Why a Rotting Grape Can Make a Three-Hundred-Pound Bottle
EDUCATION

Why a Rotting Grape Can Make a Three-Hundred-Pound Bottle

Femente Editorial20 May 20263 min read

Noble rot is the same fungus that wrecks a vineyard most years — except in three places, where it makes the world's longest-lived sweet wines

Grapes that have been visibly rotting on the vine sound like a vineyard failure. In the right place at the right time, they make some of the most expensive wine in the world. Botrytis cinerea is the fungus responsible — grey rot when it goes wrong, noble rot when it goes right — and the difference between those outcomes is mostly weather.

Noble rot needs a particular autumn pattern: damp, misty mornings to let the fungus colonise the grapeskin, followed by dry, breezy afternoons that arrest its growth and let the berries shrivel. Punctures in the skin let water evaporate, and the sugars and acids that remain are concentrated several times over. What ends up in the press is closer to syrup than juice, and what ends up in the bottle ages for decades.

Three places do this reliably and have done for centuries. Hungarians at Tokaj wrote it down first — Aszú-method wines appear in cellar inventories from the 1570s. Schloss Johannisberg in the Rheingau picked up the technique around 1750. Sauternes came last, building the most famous luxury industry on it and earning its own classification alongside Bordeaux's great reds in 1855.

EXPLORE REGION
Sauternes

Sauternes

Production is brutally inefficient.

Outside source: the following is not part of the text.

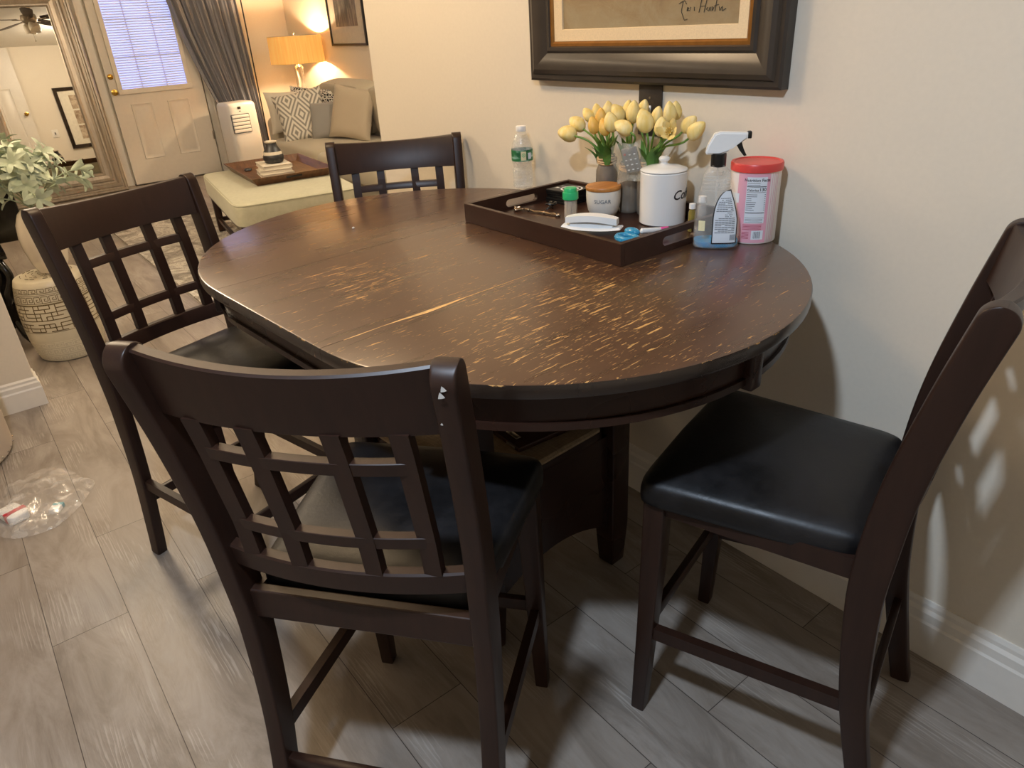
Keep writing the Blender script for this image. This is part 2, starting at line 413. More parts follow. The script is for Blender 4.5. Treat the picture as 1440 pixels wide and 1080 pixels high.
def wrap(bm, R, phi, z, dr=.0004):
    """wrap flat xy lettering on a cylinder radius R around local z, centred at angle phi"""
    bmesh.ops.subdivide_edges(bm, edges=[e for e in bm.edges if e.calc_length() > .004], cuts=2)
    for v in bm.verts:
        a = phi+v.co.x/R; v.co = Vector(((R+dr)*cos(a), (R+dr)*sin(a), z+v.co.y))
    return bm
def patch(bm, R, p0, p1, z0, z1, dr=.0003, n=16):
    A = [bm.verts.new(((R+dr)*cos(p0+(p1-p0)*i/n), (R+dr)*sin(p0+(p1-p0)*i/n), z0)) for i in range(n+1)]
    C = [bm.verts.new(((R+dr)*cos(p0+(p1-p0)*i/n), (R+dr)*sin(p0+(p1-p0)*i/n), z1)) for i in range(n+1)]
    for i in range(n): bm.faces.new((A[i], A[i+1], C[i+1], C[i]))
def flatrect(bm, x0, x1, z0, z1, y):
    bm.faces.new([bm.verts.new(p) for p in ((x0, y, z0), (x1, y, z0), (x1, y, z1), (x0, y, z1))])

# ------------------------------------------------------------------ camera
cam = bpy.data.cameras.new('camera'); co = bpy.data.objects.new('camera', cam); link(co)
cam.sensor_width = 36; cam.lens = 1009.1/1440*36; cam.clip_start = .02
fwd = Vector((0.71210967, -0.53263033, -0.45738906)); rt = Vector((-0.62054513, -0.78222358, -0.05522691)); up = rt.cross(fwd)
co.matrix_world = Matrix(((rt.x, up.x, -fwd.x, -1.1718), (rt.y, up.y, -fwd.y, 1.4583), (rt.z, up.z, -fwd.z, 1.3918), (0, 0, 0, 1)))
S.camera = co

# ------------------------------------------------------------------ room shell
CZ = 2.44
bm = B(); box(bm, -3, 7.57, -2.27, 3.7, -.1, 0); struct('floor', bm, M['floor'])
bm = B(); box(bm, -3, 7.57, -2.27, 3.7, CZ, CZ+.1); struct('ceiling', bm, M['ceiling'])
bm = B(); box(bm, -3, 1.56, -.12, 0, 0, CZ); struct('wall_right', bm, M['wall'])
bm = B(); box(bm, 1.44, 1.56, -2.15, -.12, 0, CZ); struct('wall_partition', bm, M['wall'])
bm = B(); box(bm, 1.44, 7.57, -2.27, -2.15, 0, CZ); struct('wall_sofa', bm, M['wall'])
bm = B(); box(bm, 7.45, 7.57, -2.15, 3.7, 0, CZ); struct('wall_entry', bm, M['wall'])
bm = B(); box(bm, -3, 7.45, 3.6, 3.7, 0, CZ); struct('wall_left', bm, M['wall'])
bm = B(); box(bm, -3.1, -3, -.12, 3.7, 0, CZ); struct('wall_rear', bm, M['wall'])
bm = B(); box(bm, 2.292, 2.41, 1.412, 3.6, 0, CZ, .004); struct('wall_stub', bm, M['wall'])

def baseb(name, p0, p1, h=.135, t=.014, nx=0, ny=1, ends=0):
    """stepped baseboard between two floor points, sticking out along (nx,ny)"""
    prof = [(0, 0), (t, 0), (t, h*.62), (t*.8, h*.66), (t*.8, h*.80), (t*.45, h*.86), (t*.45, h*.93), (t*.25, h), (0, h)]
    bm = B(); loft(bm, [[(p[0]+nx*d, p[1]+ny*d, z) for d, z in prof] for p in (p0, p1)]); return struct(name, bm, M['trim'])
baseb('baseboard_right', (-3, 0), (1.56, 0), .153, .016)
baseb('baseboard_sofa', (1.56, -2.15), (7.45, -2.15))
baseb('baseboard_partition', (1.56, 0), (1.56, -2.15), nx=1, ny=0)
baseb('baseboard_entry', (7.45, -2.15), (7.45, -1.17), nx=-1, ny=0)
baseb('baseboard_entry_left', (7.45, -.07), (7.45, 3.6), nx=-1, ny=0)
bm = B()
prof = [(0, 0), (.014, 0), (.014, .08), (.011, .087), (.011, .105), (.006, .112), (.006, .122), (0, .13)]
def offs(d): return [(2.292-d, 3.6), (2.292-d, 1.412-d), (2.41+d, 1.412-d), (2.41+d, 3.6)]
loft(bm, [[(*offs(d)[k], z) for d, z in prof] for k in range(4)]); struct('baseboard_stub', bm, M['trim'])

# ------------------------------------------------------------------ table
TX, TY, TH, R, HL = .1595, .5445, radians(3.744), .5239, .225
def racetrack(r, hl, n=40, x0=None):
    o = []
    for i in range(n+1): a = -pi/2+pi*i/n; o.append((hl+r*cos(a), r*sin(a)))
    for i in range(n+1): a = pi/2+pi*i/n; o.append((-hl+r*cos(a), r*sin(a)))
    return o
def halfdisc(r, hl, s, n=48):
    o = [(s*(hl+r*cos(-pi/2+pi*i/n)), s*r*sin(-pi/2+pi*i/n)) for i in range(n+1)]
    return o
tbl = thing('dining_table', 'worn espresso counter-height oval table with a center leaf and scratched top', 'table', (TX, TY, 0), TH)
def toppiece(name, outl, r):
    bm = B(); cx = sum(p[0] for p in outl)/len(outl); cy = sum(p[1] for p in outl)/len(outl)
    def ins(d, z):
        o = []
        for x, y in outl:
            ax = min(max(x, -HL), HL); dx, dy = x-ax, y; L = hypot(dx, dy) or 1
            o.append((x-dx/L*d if abs(x) > HL+1e-6 else x, y-dy/L*d, z))
        return o
    loft(bm, [ins(.006, .888), ins(.001, .890), ins(0, .893), ins(0, .9095), ins(.0015, .9128), ins(.0045, .914)])
    obj(name, bm, M['top'], tbl, ang=30)
toppiece('tabletop_end', halfdisc(R, HL+.0007, 1), R)
toppiece('tabletop_end', halfdisc(R, HL+.0007, -1), R)
toppiece('center_leaf', [(-HL+.0004, -R), (HL-.0004, -R), (HL-.0004, R), (-HL+.0004, R)], R)
# long gouge where the veneer split along one seam
bm = B()
pts = [(-HL-.001, .478, .0012), (-HL-.001, .45, .003), (-HL, .40, .0012), (-HL-.001, .36, .0045), (-HL-.005, .31, .011), (-HL-.004, .26, .008), (-HL-.002, .22, .004), (-HL-.001, .2, .002), (-HL-.001, .06, .0012), (-HL-.001, -.04, .001)]
a = [bm.verts.new((x-w*.5, y, .91425)) for x, y, w in pts]; b = [bm.verts.new((x+w*.5, y, .91425)) for x, y, w in pts]
for i in range(len(pts)-1): bm.faces.new((a[i], a[i+1], b[i+1], b[i]))
obj('seam_gouge', bm, plain('bare_wood', 'd3a566', .6, var=.2, scale=60), tbl, label='pale bare wood showing along the split seam')
def ringwall(bm, r, hl, z0, z1, t=.02):
    o = racetrack(r, hl); i_ = racetrack(r-t, hl)
    A = [[(x, y, z0) for x, y in o], [(x, y, z1) for x, y in o], [(x, y, z1) for x, y in i_], [(x, y, z0) for x, y in i_], [(x, y, z0) for x, y in o]]
    loft(bm, A, False, False)
bm = B(); ringwall(bm, R-.035, HL, .832, .889); obj('apron', bm, M['wood_table'], tbl)
bm = B(); ringwall(bm, R-.029, HL, .818, .831, .026); obj('apron_molding', bm, M['wood_table'], tbl)
for ang, s in ((-25, -1), (25, -1), (-70, -1), (70, -1), (-70, 1), (70, 1), (-25, 1), (25, 1)):
    if abs(ang) == 25: continue
    a = radians(ang); bm = B(); box(bm, -.014, .014, -.016, .016, .808, .889, .004)
    obj('apron_block', bm, M['wood_table'], tbl, loc=(s*(HL+(R-.032)*cos(a)), (R-.032)*sin(a), 0), rot=(0, 0, a if s > 0 else pi-a))
bm = B(); box(bm, -.014, .014, -.016, .016, .808, .889, .004)
obj('apron_block', bm, M['wood_table'], tbl, loc=(-HL-(R-.031)*.998, .0, 0))
PB = .225
for sx in (-1, 1):
    for sy in (-1, 1):
        bm = B(); w = .033
        loft(bm, [[(sx*PB+x*q, sy*PB+y*q, z) for x, y in superell(w, w, 24, 14)] for z, q in ((0, .74), (.004, .78), (.13, 1), (.84, 1))])
        obj('leg', bm, M['wood_table'], tbl, loc=(0, 0, 0))
# base box panels with arched lower edge
def arch(w, z0, z1, rise):
    o = [(-w, z1), (w, z1), (w, z0)]
    for i in range(1, 16): t = 1-2*i/16; o.append((t*w, z0+rise*(1-t*t)))
    o.append((-w, z0)); return o
for k in range(4):
    bm = B(); prism(bm, arch(PB-.03, .13, .425, .06), PB-.012, PB+.012)
    bmesh.ops.rotate(bm, verts=bm.verts, cent=(0, 0, 0), matrix=Matrix.Rotation(k*pi/2, 3, 'Z'))
    obj('base_panel', bm, M['wood_table'], tbl, smooth=False)
bm = B(); o = superell(PB+.012, PB+.012, 64, 10)
o2 = [(x, y) for x, y in o if not (abs(x) > PB-.04 and abs(y) > PB-.04)]
loft(bm, [[(x*s, y*s, z) for x, y in o2] for s, z in ((.98, .415), (1, .422), (1, .440), (.99, .445))]); obj('shelf_rim', bm, M['wood_table'], tbl)
bm = B(); loft(bm, [[(x*s, y*s, z) for x, y in o2] for s, z in ((.985, .4455), (.985, .452), (.96, .458), (.9, .459))]); obj('woven_shelf', bm, M['tweed'], tbl, label='woven brown tweed shelf between the table legs')
for z0, z1, q in ((.80, .825, 1), ):
    bm = B(); box(bm, -PB, PB, -.03, .03, z0, .888); obj('cross_rail', bm, M['wood_table'], tbl)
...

Each cluster ripens unevenly because botrytis colonises it berry by berry, so pickers walk the same vine multiple times across a season, taking only the shrivelled fruit at each pass. Yields fall to a fraction of a normal vintage — Château d'Yquem famously claims one glass of wine per vine. When the weather doesn't cooperate, the entire crop is sold as ordinary dry wine or written off, which is part of why noble-rot wine remains expensive even when nothing else about it is.

Modern sweet-wine reputation lives partly in the shadow of a syrupy stereotype none of these wines deserve. Aged Sauternes tastes more like honey-coated tropical fruit cut with a citrus and saline edge than like dessert in a glass. Tokaji Aszú is leaner still — drier on the finish, with an acidity that holds it together for half a century. Either is the answer to the wine drinker who claims not to like sweet wines: chances are good they have not had one made this way.